Only the lines from the start of the data below through the line that contains "random.seed(7); RNG = np.random.default_rng(7)" are to be copied, exactly and without pictures.

Data lines:
--
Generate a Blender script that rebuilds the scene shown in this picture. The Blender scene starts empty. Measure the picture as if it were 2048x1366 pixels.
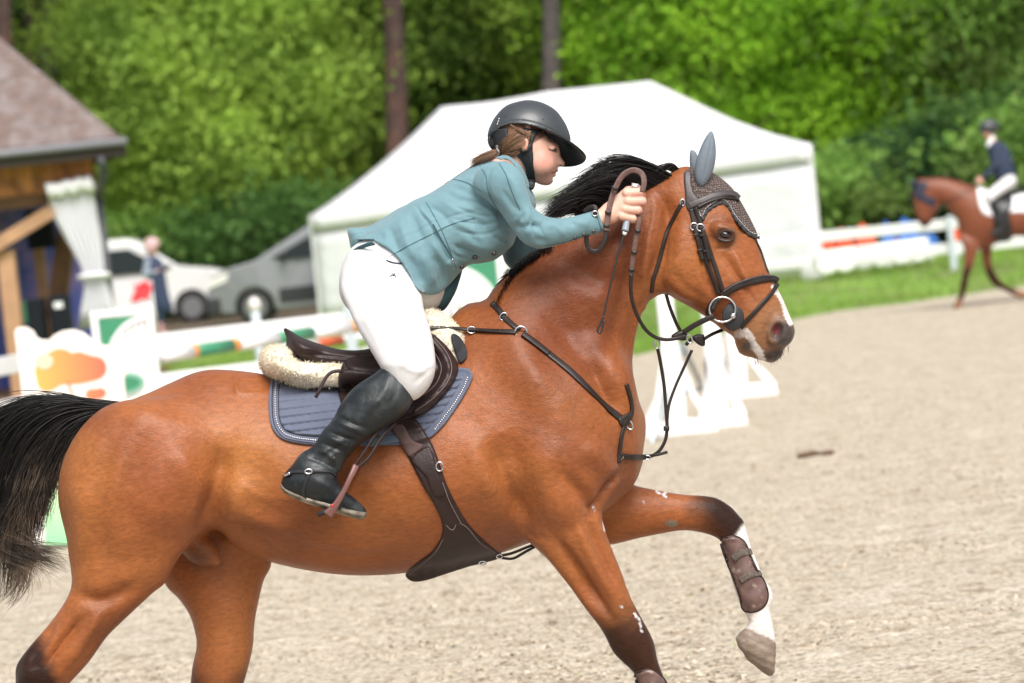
import bpy, math, random
import numpy as np
from mathutils import Vector, Matrix
from mathutils.bvhtree import BVHTree
from mathutils.geometry import delaunay_2d_cdt
random.seed(7); RNG = np.random.default_rng(7)

# ---------------------------------------------------------------- camera, world, sun, exposure
SC = bpy.context.scene
FPX, DIST, SCL = 7000.0, 10.0, 700.0          # focal length in photo pixels, subject distance, px per metre there
ROLL, PITCH, CAMH = math.radians(6.0), math.atan(251.6/7000.0), 1.8
CAM = np.array([0.0, 0.0, CAMH])
_X = np.array([1.0, 0, 0])
FW = np.array([0, math.cos(PITCH), -math.sin(PITCH)])
_U0 = np.cross(_X, FW)
RT = math.cos(ROLL)*_X - math.sin(ROLL)*_U0
UP = math.cos(ROLL)*_U0 + math.sin(ROLL)*_X
cd = bpy.data.cameras.new("camera"); cam = bpy.data.objects.new("camera", cd); SC.collection.objects.link(cam)
cam.matrix_world = Matrix(((RT[0], UP[0], -FW[0], CAM[0]), (RT[1], UP[1], -FW[1], CAM[1]), (RT[2], UP[2], -FW[2], CAM[2]), (0, 0, 0, 1)))
cd.sensor_width = 36.0; cd.lens = 36.0*FPX/2048.0
cd.clip_start = 0.1; cd.clip_end = 2000
cd.dof.use_dof = True; cd.dof.focus_distance = 9.75; cd.dof.aperture_fstop = 4.3
SC.camera = cam
w = bpy.data.worlds.new("World"); SC.world = w; w.use_nodes = True
nt = w.node_tree; bg = nt.nodes["Background"]
SUN_EL, SUN_AZ = math.radians(54), math.radians(14)     # azimuth: 0 = behind the camera, negative = from the left
sky = nt.nodes.new("ShaderNodeTexSky"); sky.sky_type = 'NISHITA'; sky.sun_disc = False
sky.sun_elevation = SUN_EL; sky.air_density = 1.0; sky.dust_density = 4.0; sky.ozone_density = 0.6
hs = nt.nodes.new("ShaderNodeHueSaturation"); hs.inputs["Saturation"].default_value = 0.35
nt.links.new(sky.outputs[0], hs.inputs["Color"]); nt.links.new(hs.outputs[0], bg.inputs[0])
bg.inputs[1].default_value = 0.10
ld = bpy.data.lights.new("sun", 'SUN'); ld.energy = 2.0; ld.angle = math.radians(34); ld.color = (1.0, 0.965, 0.92)
sun = bpy.data.objects.new("sun", ld); SC.collection.objects.link(sun)
sdir = Vector((math.sin(SUN_AZ)*math.cos(SUN_EL), -math.cos(SUN_AZ)*math.cos(SUN_EL), math.sin(SUN_EL)))  # towards the sun
sun.rotation_euler = sdir.to_track_quat('Z', 'Y').to_euler()
sky.sun_rotation = math.atan2(sdir.x, sdir.y)
SC.view_settings.view_transform = 'Standard'; SC.view_settings.look = 'None'
SC.view_settings.gamma = 1.0; SC.view_settings.exposure = 0.88
SC.render.engine = 'CYCLES'
SC.cycles.use_denoising = True
SC.cycles.max_bounces = 6; SC.cycles.transparent_max_bounces = 8
SC.cycles.caustics_reflective = False; SC.cycles.caustics_refractive = False

# ---------------------------------------------------------------- coordinates
def W(p, dist=DIST):
    """rows of (u, v, w): photo pixel u, v and w towards the camera (700 = 1 m) from the plane at dist -> world metres"""
    p = np.atleast_2d(np.asarray(p, float))
    z = dist*(1 - p[:, 2]/FPX)
    d = FW[None] + ((p[:, 0]-1024)/FPX)[:, None]*RT + ((683-p[:, 1])/FPX)[:, None]*UP
    return CAM + d*z[:, None]
def ground(u, v, h=0.0):
    """world point on the horizontal plane z = h seen at pixel u, v"""
    d = FW + (u-1024)/FPX*RT + (683-v)/FPX*UP
    t = (h-CAMH)/d[2]
    return CAM + d*t
def atdepth(u, v, Y):
    d = FW + (u-1024)/FPX*RT + (683-v)/FPX*UP
    return CAM + d*(Y/d[1])

# ---------------------------------------------------------------- objects
C = SC.collection
def tag(o, label=None, cat=None, group=None, kind=None):
    for k_, v_ in (('label', label), ('category', cat), ('group', group), ('kind', kind)):
        if v_: o[k_] = v_
    return o
def empty(name, loc, label=None, cat=None, group=None, rz=0.0):
    o = bpy.data.objects.new(name, None); C.objects.link(o); o.location = tuple(loc); o.rotation_euler = (0, 0, rz)
    o.empty_display_size = 0.2
    tag(o, label, cat, group); return o
def mesh_obj(name, V, F, mat=None, parent=None, smooth=True, col=None):
    """V world coordinates (local when the parent is an empty at rest is handled by subtracting its location)"""
    V = np.asarray(V, float)
    me = bpy.data.meshes.new(name)
    if isinstance(F, np.ndarray) and F.ndim == 2:
        n = len(F); k_ = F.shape[1]
        me.vertices.add(len(V)); me.vertices.foreach_set('co', V.astype(np.float32).ravel())
        me.loops.add(n*k_); me.loops.foreach_set('vertex_index', F.astype(np.int32).ravel())
        me.polygons.add(n); me.polygons.foreach_set('loop_start', np.arange(0, n*k_, k_, dtype=np.int32))
        me.polygons.foreach_set('loop_total', np.full(n, k_, dtype=np.int32))
        me.update(calc_edges=True); me.validate()
    else:
        me.from_pydata([tuple(a) for a in V], [], [tuple(int(i) for i in f) for f in F])
    if smooth: me.polygons.foreach_set('use_smooth', [True]*len(me.polygons))
    if col is not None:
        a = me.color_attributes.new('Col', 'FLOAT_COLOR', 'POINT')
        cc = np.ones((len(V), 4), np.float32); cc[:, :3] = col; a.data.foreach_set('color', cc.ravel())
    o = bpy.data.objects.new(name, me); C.objects.link(o)
    if mat is not None: me.materials.append(mat)
    if parent is not None:
        o.parent = parent
        o.matrix_parent_inverse = _mw(parent).inverted()
    me.update()
    return o
def _mw(o):
    m = Matrix.LocRotScale(o.location, o.rotation_euler, o.scale)
    if o.parent is not None: m = _mw(o.parent) @ o.matrix_parent_inverse @ m
    return m

# ---------------------------------------------------------------- materials
def mat(name, col=(.5, .5, .5), rough=.6, metal=0.0, spec=.5, noise=None, bump=None, attr=None, sheen=0, coat=0, var=None, transl=None, alpha=None, bump2=None, noise_map=None):
    """noise=(scale, amount[, detail]) value variation; bump=(scale, distance); var=(colour2, scale, lo, hi) patches of a second colour"""
    m = bpy.data.materials.new(name); m.use_nodes = True; N = m.node_tree.nodes; L = m.node_tree.links
    b = N['Principled BSDF']; b.inputs['Roughness'].default_value = rough; b.inputs['Metallic'].default_value = metal
    b.inputs['Specular IOR Level'].default_value = spec
    if sheen: b.inputs['Sheen Weight'].default_value = sheen
    if coat: b.inputs['Coat Weight'].default_value = coat; b.inputs['Coat Roughness'].default_value = .15
    tc = N.new('ShaderNodeTexCoord'); src = tc.outputs['Object']
    def mapped(s):
        if s is None: return src
        mp = N.new('ShaderNodeMapping'); mp.inputs['Scale'].default_value = s; L.new(src, mp.inputs[0]); return mp.outputs[0]
    if attr:
        a = N.new('ShaderNodeAttribute'); a.attribute_name = attr; c = a.outputs['Color']
    else:
        r = N.new('ShaderNodeRGB'); r.outputs[0].default_value = (*col, 1); c = r.outputs[0]
    def mix(a_, b_, f_, mode='MIX'):
        x = N.new('ShaderNodeMix'); x.data_type = 'RGBA'; x.blend_type = mode
        if hasattr(f_, 'is_linked'): L.new(f_, x.inputs[0])
        else: x.inputs[0].default_value = f_
        for s_, q in ((6, a_), (7, b_)):
            if hasattr(q, 'is_linked'): L.new(q, x.inputs[s_])
            else: x.inputs[s_].default_value = (*q, 1)
        return x.outputs[2]
    if var:
        for (c2, sc, lo, hi) in (var if isinstance(var, list) else [var]):
            n = N.new('ShaderNodeTexNoise'); n.inputs['Scale'].default_value = sc; n.inputs['Detail'].default_value = 5
            L.new(src, n.inputs['Vector'])
            mr = N.new('ShaderNodeMapRange'); mr.inputs[1].default_value = lo; mr.inputs[2].default_value = hi
            L.new(n.outputs[0], mr.inputs[0]); c = mix(c, c2, mr.outputs[0])
    if noise:
        n = N.new('ShaderNodeTexNoise'); n.inputs['Scale'].default_value = noise[0]; n.inputs['Detail'].default_value = noise[2] if len(noise) > 2 else 4
        L.new(mapped(noise_map), n.inputs['Vector'])
        mr = N.new('ShaderNodeMapRange'); mr.inputs[1].default_value = .3; mr.inputs[2].default_value = .7
        mr.inputs[3].default_value = 1-noise[1]; mr.inputs[4].default_value = 1+noise[1]
        L.new(n.outputs[0], mr.inputs[0])
        v = N.new('ShaderNodeVectorMath'); v.operation = 'SCALE'; L.new(c, v.inputs[0]); L.new(mr.outputs[0], v.inputs['Scale']); c = v.outputs[0]
    L.new(c, b.inputs['Base Color'])
    prev = None
    for bb in (bump, bump2):
        if not bb: continue
        n = N.new('ShaderNodeTexNoise'); n.inputs['Scale'].default_value = bb[0]; n.inputs['Detail'].default_value = 4
        L.new(mapped(bb[2] if len(bb) > 2 else None), n.inputs['Vector'])
        bp = N.new('ShaderNodeBump'); bp.inputs['Distance'].default_value = bb[1]; bp.inputs['Strength'].default_value = 1
        L.new(n.outputs[0], bp.inputs['Height'])
        if prev is not None: L.new(prev, bp.inputs['Normal'])
        prev = bp.outputs[0]
    if prev is not None: L.new(prev, b.inputs['Normal'])
    if transl:
        t = N.new('ShaderNodeBsdfTranslucent'); L.new(c, t.inputs[0])
        ms = N.new('ShaderNodeMixShader'); ms.inputs[0].default_value = transl
        L.new(b.outputs[0], ms.inputs[1]); L.new(t.outputs[0], ms.inputs[2]); L.new(ms.outputs[0], N['Material Output'].inputs[0])
    if alpha: b.inputs['Alpha'].default_value = alpha
    return m
def srgb(r, g, b):
    f = lambda c: ((c/255+.055)/1.055)**2.4 if c > 10 else c/255/12.92
    return (f(r), f(g), f(b))

# ---------------------------------------------------------------- 2D curves
def cr(P, closed=True, n=6):
    P = np.asarray(P, float); N = len(P)
    if closed: Q = np.concatenate([P[-1:], P, P[:2]]); S = N
    else: Q = np.concatenate([2*P[:1]-P[1:2], P, 2*P[-1:]-P[-2:-1]]); S = N-1
    t = np.arange(n)/n; out = []
    for i in range(S):
        a, b, c, d = Q[i], Q[i+1], Q[i+2], Q[i+3]
        for x in t:
            out.append(.5*((2*b)+(c-a)*x+(2*a-5*b+4*c-d)*x*x+(3*b-a-3*c+d)*x**3))
    if not closed: out.append(P[-1])
    return np.array(out)
def resample(P, step):
    P = np.asarray(P, float); d = np.r_[0, np.cumsum(np.linalg.norm(np.diff(P, axis=0), axis=1))]
    n = max(2, int(round(d[-1]/step))+1); t = np.linspace(0, d[-1], n)
    return np.stack([np.interp(t, d, P[:, k_]) for k_ in range(P.shape[1])], 1)
def segdist(X, Y, poly, closed=True):
    """unsigned distance of points to a polyline"""
    A = poly; B = np.roll(poly, -1, 0)
    if not closed: A, B = A[:-1], B[:-1]
    best = np.full(X.shape, 1e9, np.float64)
    for a, b in zip(A, B):
        e = b-a; L2 = e@e
        if L2 < 1e-12: continue
        t = np.clip(((X-a[0])*e[0]+(Y-a[1])*e[1])/L2, 0, 1)
        dd = (X-a[0]-t*e[0])**2+(Y-a[1]-t*e[1])**2
        np.minimum(best, dd, out=best)
    return np.sqrt(best)
def inside(X, Y, poly):
    r = np.zeros(X.shape, bool); A = poly; B = np.roll(poly, -1, 0)
    for a, b in zip(A, B):
        if a[1] == b[1]: continue
        c = ((a[1] > Y) != (b[1] > Y)) & (X < (b[0]-a[0])*(Y-a[1])/(b[1]-a[1])+a[0])
        r ^= c
    return r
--
The reply:
Generate a Blender script that rebuilds the scene shown in this picture. The Blender scene starts empty. Measure the picture as if it were 2048x1366 pixels.
import bpy, math, random
import numpy as np
from mathutils import Vector, Matrix
from mathutils.bvhtree import BVHTree
from mathutils.geometry import delaunay_2d_cdt
random.seed(7); RNG = np.random.default_rng(7)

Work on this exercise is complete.